The court noted that enforcing Article 16.7 as the arbitrator had interpreted it would impermissibly undermine the State merit principle.  This is because the State would be unable to retain, consider, or rely on negative material in counseling and corrective memoranda older than one-year-old after a file-purge request.  The court reasoned that these documents memorialize an employee’s ongoing work performance, provide warnings of areas needing improvement, and may have a material bearing on subsequent disciplinary decisions.  Purging these records would substantially undermine that State’s ability to make fair and fact-based evaluations of employee performance and take disciplinary action based on merit.  For these reasons, the court concluded the arbitrator’s decision violated public policy.

Further, the court concluded the arbitrator’s interpretation would interfere with the State’s ability to carry out progressive discipline, which is required by the State Personnel Board.  The court noted that the DWR had extensively documented B.H.’s behavior over the years with counseling and corrective memoranda.  However, under the arbitrator’s interpretation, that evidence had to be removed and could not be used or relied on to support the disciplinary action or to verify that progressive discipline occurred.  If B.H. exhibited similar work deficiencies in the future warranting disciplinary action, DWR would have no record that it followed progressive discipline.  Finally, the State Personnel Board could not confirm whether the DWR followed progressive discipline rules if the purge was permitted.

Thus, the court determined the trial could have vacated the arbitrator’s award.

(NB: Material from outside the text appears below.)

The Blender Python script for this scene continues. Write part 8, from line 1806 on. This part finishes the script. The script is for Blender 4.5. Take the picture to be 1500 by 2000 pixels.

Dep’t of Human Res. v. Int’l Union of Operating Engineers, 2020 WL 7395171 (Cal. Ct. App. Dec. 17, 2020).

Note: 

The court explicitly limited its opinion to the one-year purge policy: “We offer no opinion whether a three-year provision . . . would survive the same public policy challenge against which the MOU provision in this case—with its one-year provision—did not.” As a result, it remains unclear whether an MOU provision requiring the purging of negative material after more than one year would violate the public policy supporting the State’s merit system.